Ludelphia lives in Gee’s Bend, an isolated community of share croppers in rural Alabama. Although her family struggles to make ends meet, Ludelphia finds joy in her stitching and in creating quilts that tell a story. When her mother becomes desperately ill, Ludelphia knows it’s up to her to bring a doctor to Gee’s Bend. Leaving her hometown for the first time in her life, Ludelphia ventures out with only her stitching in her pocket. Determined at first to save her mother, Ludelphia soon realizes that her entire community is in peril, and it’s up to her to save them all.

Hattie’s mom has died, leaving Hattie alone with her gruff, grieving father. After Hattie chops off her braids in a fit of rage, Hattie’s Pa buys her some boy clothes, introduces her as Harley, and trains her to help him as a river man. While she misses her Ma, Hattie begins to find some joy in her strange new life as a river rafting”boy.” When she and her Pa take a dangerous journey down river, Hattie begins to realize that there’s more behind her Pa’s silence than she first thought. Hattie is a strong heroine who will appeal to middle grade girls who love Laura Ingalls and are ready for a more challenging character.

So Big by Edna Ferber

20th February 2012

Orphaned at age 19 in the late 1800’s, Selina accepts a job as a school teacher in the community of New Holland. Even though New Holland is only a few hours drive by wagon to her former life in Chicago, Selina is not prepared for the shock of living in the tiny, conservative truck-farming community. The grinding work and poverty take a toll on even the hardiest of souls. Determined to continue finding beauty in life and learning, Selina throws herself into her teaching, and later into her family farm. When her son, Dirk, “SoBig” DeJong is born, Selina promises herself that he will not be bound to the farm, and that he will have every opportunity that she herself lost. This is a rich novel, with much to discuss and analyze. I was most struck by how Selina lost every privilege, and yet didn’t lose hope, either for herself or her child. Dirk’s response at being given every opportunity would also be worthy of discussing.
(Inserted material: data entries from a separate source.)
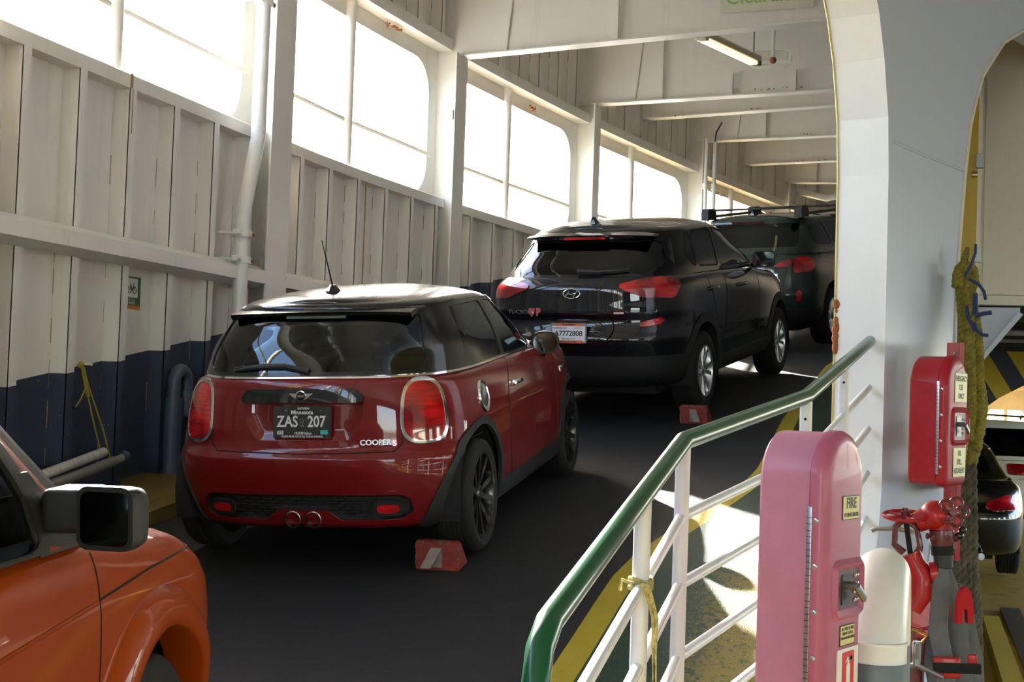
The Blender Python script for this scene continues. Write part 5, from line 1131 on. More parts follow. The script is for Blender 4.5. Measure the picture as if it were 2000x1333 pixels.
pk, dr, FR, at = cabinet('extinguisher_cabinet', 'faded pink fire extinguisher cabinet with rounded top beside the railing', 'fire extinguisher cabinet', (-.442, 4.16), .268, .95, .158, .625, M_PINK, M_PINKD,
    [(.165, .735, .122, .070, M_LABY, M_INK, [('FIRE', .042, .012, .95, .0012), ('EXTINGUISHER', .0155, -.021, 1.0, .0004)], 'label'),
     (.160, .370, .105, .060, M_LABY, M_INK, [('IN CASE OF FIRE', .012, .018, 1, .0002), ('BREAK GLASS', .012, .005, 1, .0002), ('OPEN DOOR FROM INSIDE', .010, -.008, .8, .0002)], 'label')],
    recess=(.06, .43, .25, .575), hinge=(.16, .78))
G = FR(.165, .22, .0005); mb = MB(); mb.prism(rrect(.15, .225, .006), G, .003, M_LABW); mb.prism(rrect(.085, .125, .008), G @ Matrix.Translation((0, .04, .003)), .001, M_REDI)
mb.prism(rrect(.026, .080, .008), G @ Matrix.Translation((0, .028, .004)), .001, M_LABW); mb.prism([(-.006, .066), (.006, .066), (.006, .078), (.026, .088), (.026, .074), (.008, .082), (-.004, .088), (-.02, .072), (-.018, .070), (-.006, .080)], G @ Matrix.Translation((0, 0, .004)), .001, M_LABW)
for t, yy_ in (('Nº 42 15LB', -.042), ('CO² FIRE', -.066), ('EXTINGUISHER', -.091)):
    q = text_mb(t, .026, G @ Matrix.Translation((0, yy_, .0036)), M_REDI, .0008, sx=.72); mb.add(q.v, q.f, M_REDI)
obj('extinguisher_sign', mb, parent=dr, loc=pk.location)
a_ = radians(-20); D_ = Vector((cos(a_), sin(a_), 0)); W_ = Vector((-sin(a_), cos(a_), 0)); O_ = Vector((-.442, 4.16, 0))
mb = MB(); p_ = O_-D_*.03+W_*.16; mb.cyl((p_.x, p_.y, -.02), (p_.x, p_.y, 1.35), .028, M_RAILW, 14); obj('mounting_post', mb, parent=pk)
M_REDB = mat('red_box_paint', (.36, .012, .020), .42, coat=.1, spec=.3, var=.12, vscale=30); M_REDD = mat('red_box_door', (.36, .010, .022), .45, coat=.1, spec=.25)
rb_, dr2, FR2, at2 = cabinet('spill_kit_cabinet', 'red oil spill cabinet with emergency use only label on the blue-grey pillar', 'cabinet', (-.056, 7.62), .315, .66, .150, 1.27, M_REDB, M_REDD,
    [(.19, .50, .19, .155, M_LABY, M_INK, [('EMERGENCY', .040, .045, .75, .0006), ('USE', .040, .0, .85, .0006), ('ONLY', .040, -.045, .85, .0006)], 'label'),
     (.185, .115, .19, .155, M_LABY, M_INK, [('OIL', .040, .045, .85, .0006), ('SPILL', .040, .0, .85, .0006), ('ABSORBENT', .040, -.045, .75, .0006)], 'label')],
    recess=(.07, .215, .29, .385), hinge=(.08, .80), rivets=4)
mb = MB(); mb.box((.135, 8.10, .84), (.205, 8.16, 2.02), M_REDD); mb.box((.200, 8.08, .84), (.225, 8.38, 2.02), M_REDB); mb.box((.15, 7.9, 1.45), (.19, 8.10, 1.60), M_REDD); mb.box((.16, 8.16, 1.2), (.2, 8.95, 1.3), M_REDD)
mb.lathe([(.009, 0), (.001, .005)], frame((.175, 8.098, 1.96), (1, 0, 0), (0, -1, 0)), M_ALLOY, 10); mb.rbox((.225, 8.02, 1.50), (.26, 8.12, 1.62), .01, M_REDD)
bp = obj('mounting_channel', mb, parent=rb_)
# --- gooseneck vent pipe
def goose(name, label, cat, P0, P1, r, ztop, zsplit, mt, mbot, zb=-.02):
    c0 = Vector(P0); c1 = Vector(P1); L = (c1-c0).length/2; mid = (c0+c1)/2; dirv = (c1-c0).normalized(); zc = ztop-r-L
    root = thing(name, label, cat, (c0.x, c0.y, 0))
    arc = [tuple(mid+dirv*(-L*cos(t))+Vector((0, 0, zc+L*sin(t)))) for t in np.linspace(0, pi, 21)]
    mb = MB(); mb.tube([(c0.x, c0.y, zsplit)]+arc+[(c1.x, c1.y, zsplit)], r, mt, 32); mb.tube([(c0.x, c0.y, zsplit+.055), (c0.x, c0.y, zsplit+.062)], r+.003, mt, 32)
    obj('pipe_bend', mb, parent=root)
    mb = MB(); mb.cyl((c0.x, c0.y, zb), (c0.x, c0.y, zsplit), r, mbot, 32); mb.cyl((c1.x, c1.y, zb+.55), (c1.x, c1.y, zsplit), r, mbot, 32); mb.cyl((c1.x, c1.y, zb+.48), (c1.x, c1.y, zb+.56), r*1.08, M_RUST, 24); obj('pipe_leg', mb, parent=root, label='grey painted lower legs')
    return root
goose('vent_pipe', 'large white gooseneck vent pipe with grey base right of the pink cabinet', 'pipe', (-.106, 4.44, 0), (-.098, 5.02, 0), .0865, 1.202, .892, M_PIPEW, mat('grey_pipe_base', (.115, .15, .19), .45, var=.15, vscale=15))
# --- curved silver strap behind it
mb = MB(); mb.tube([(-.225, 7.58, 1.02), (-.2, 7.58, 1.03), (-.1, 7.58, 1.035), (-.015, 7.60, 1.02)], .012, M_ALLOY, 8); o = obj('grab_bar', mb, loc=(-.2, 7.6, 1.0)); o['label'] = 'short curved silver bar on the pillar foot beside the white vent pipe'; o['category'] = 'bar'; o.location.z = 1.0
# --- fire hydrant valve with hoses
M_REDV = mat('red_valve_paint', (.34, .008, .010), .4, coat=.15, spec=.3, var=.2, vscale=20); M_REDVD = mat('dark_grimy_red', (.10, .008, .012), .4, coat=.2, var=.4, vscale=30)
K = 6.6
def V3(px, py, Y=6.6):
    """point at depth Y for a spot of the fittings group"""
    f_ = fwd; d_ = (Vector(rr)*((px-1000)/FPX) - Vector(uu)*((py-666.5)/FPX) + f_); t = Y/d_.y; return Vector((0, 0, 1.65))+d_*t
hv_ = thing('fire_valve', 'red fire main valve with handwheel and flanged pipe below the red cabinet', 'valve', tuple(V3(1790, 1190))[:2]+(.0,))
def wheel_ring(mb, c_, R_, r_, ax, n=5, m=M_REDV, petals=False):
    F = frame(c_, (1, 0, 0) if abs(Vector(ax).x) < .9 else (0, 1, 0), ax)
    if petals:
        for k in range(n): 
            q = F @ Matrix.Translation((R_*.62*cos(2*pi*k/n), R_*.62*sin(2*pi*k/n), 0)); mb.tube([tuple(q @ Vector((R_*.42*cos(t), R_*.42*sin(t), 0))) for t in np.linspace(0, 2*pi, 15)[:-1]], r_, m, 8, closed=True)
        mb.lathe([(R_*.28, -.008), (R_*.28, .01), (.001, .012)], F, m, 14)
    else:
        mb.tube([tuple(F @ Vector((R_*cos(t), R_*sin(t), 0))) for t in np.linspace(0, 2*pi, 33)[:-1]], r_, m, 10, closed=True)
        for k in range(n): mb.tube([tuple(F @ Vector((0, 0, 0))), tuple(F @ Vector((R_*cos(2*pi*k/n), R_*sin(2*pi*k/n), 0)))], r_*.8, m, 8)
        mb.lathe([(.020, -.015), (.020, .02), (.001, .022)], F, M_REDVD, 14)
wc = V3(1768, 1008); mb = MB(); wheel_ring(mb, wc, .095, .0085, (.10, -.16, 1)); mb.cyl(tuple(wc), tuple(wc+Vector((0, 0, .035))), .014, M_REDVD, 10); obj('handwheel', mb, parent=hv_)
mb = MB(); b0 = V3(1778, 1082)
mb.cyl(tuple(wc), tuple(b0), .012, M_GAP, 10)
for s_ in (-1, 1): mb.tube([tuple(wc+Vector((s_*.012, 0, -.02))), tuple(wc+Vector((s_*.045+.005, 0, -.05))), tuple(wc+Vector((s_*.055+.012, 0, -.13))), tuple(b0+Vector((s_*.03, 0, 0)))], [.016, .015, .015, .02], M_REDVD, 10)
mb.cyl(tuple(wc+Vector((0, 0, -.03))), tuple(wc+Vector((0, 0, -.012))), .030, M_REDVD, 16); obj('yoke', mb, parent=hv_)
mb = MB(); e1 = V3(1800, 1125); e2 = V3(1783, 1190)
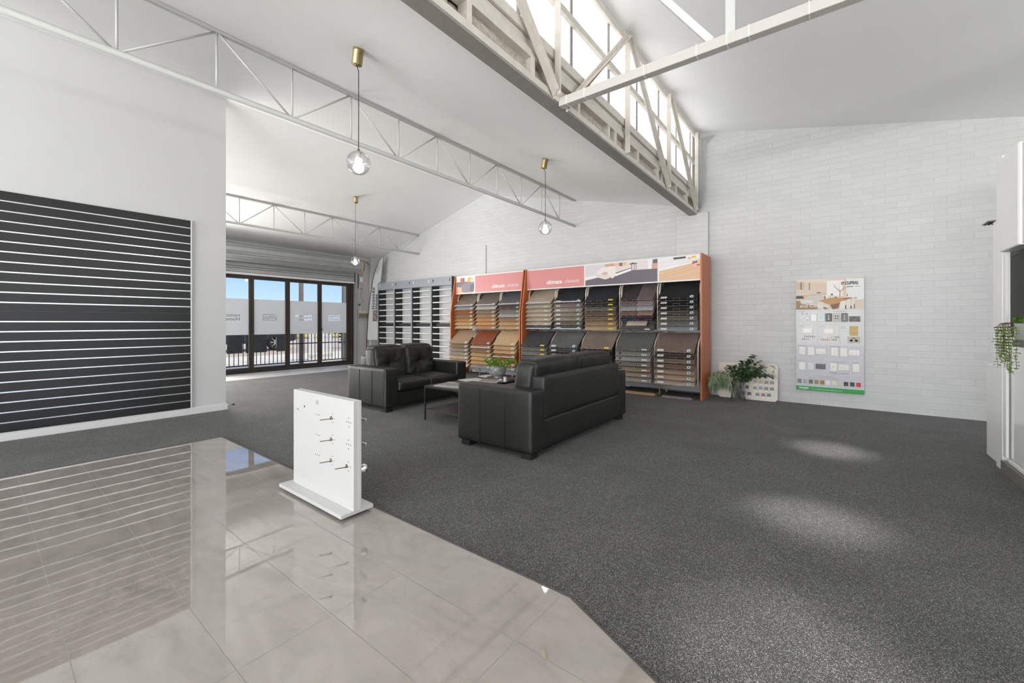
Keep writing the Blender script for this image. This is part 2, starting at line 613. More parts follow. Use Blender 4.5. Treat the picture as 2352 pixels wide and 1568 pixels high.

Because the family is running out of money, Rachel, her siblings and her Pop must move from their New York apartment to an abandoned farm upstate. When they get there, Rachel’s Pop discovers that a promised job is no longer his, and so he must leave the siblings on their own for several months to go find work. Rachel and her younger brother and sister are on their own, determined to prove to their Pop that they can care for the family’s new farm. If you love historical, survive against the odds, fiction as I do, you’ll enjoy this book. It’s a perfect choice for upper elementary and middle school girls.